Hi Jane, thanks so much for your encouraging word. Our workshop was livetweeted (hashtags #GCNconf and #aqc) and recorded by GCN. We don’t know if or when the audio will be made available, but we hope to write more about what we discussed during our workshop in future posts.
Hi Sarah, here’s a story I can tell on myself, in case it might be helpful to others. It came back to me as as I read your reflection.
Early in my marriage I remembered something I had heard in a theology class, or was it Latin class when we tried to read excerpts from Augustine -“dilige et quod vis fac.” (An imperative: “love, and do what you want/wish”) I thought that might be a useful motto. It turns out that it wasn’t. I had forgotten that the root of “diligere” means “to choose out.”
The word “love” has so many meanings and connotations. I gathered them together under the concept of freedom, but failed to see the role of sexual desire and how naturally that feels like love.
What I mean to say, is that I recognize love’s limits. I won’t say “mandates,” but the concepts are similar. I learned painfully and pain-causingly that being drawn to someone from what seems to be the depths of our being–which “depths” have a very large element of self-, as opposed to other-, focus–is not quite the kind of love that I had envisioned. And this may be why churches mix sex with sin–because we can so readily identify sex with love. That doesn’t justify blanket “mandates,” but it does put the ball in our court, so that it is a great challenge to return it with a love like God’s rather than only with our own instincts or unreflecting choices. But it is our challenge, not some third party’s however holy. Sex is not sin, nor is it necessarily sacred. We choose. We live with the consequences.
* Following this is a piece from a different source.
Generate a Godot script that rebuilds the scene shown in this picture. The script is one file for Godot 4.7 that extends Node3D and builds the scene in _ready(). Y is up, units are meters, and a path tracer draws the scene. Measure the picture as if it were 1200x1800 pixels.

Hi Albert, thanks for your comment. There can be a lot of confusion between sex and love. When we speak about the Love Mandate, we’re talking about the love we are to show every person. To be sure, we have a lot of freedom in how we love. How is it that we use this freedom to love well?
Sarah I love this simple statement that explains so much: “It’s easier to br harsh, judgmental and dismissive than to be loving”. We tend to think, “Why do so many put so much effort into hurtful comments, policies, attitudes …”, and you have hit the nail on the head. They are taking the easy way out. It’s so much easier to tear down than to build up. And when our would-be opponents become particularly defensive, it is probably because they are doing everything they can to avoid facing the necessary work of love.
Evan, thanks for your insightful comment. It’s often so much easier to be critical than constructive. Encouraging people requires that we work harder to build people up rather than tearing them down.
When you’re praying today, pray for us all, because we all fall short of the ideals you have so eloquently expressed in this splendid post. Blessings.
Lord have mercy on us all!
Do you know if the GCN keynotes are still available online to listen to? We missed Justin’s because we had to leave early. But he is coming to speak at our church in April! And we are reading Torn for our church’s book club this month.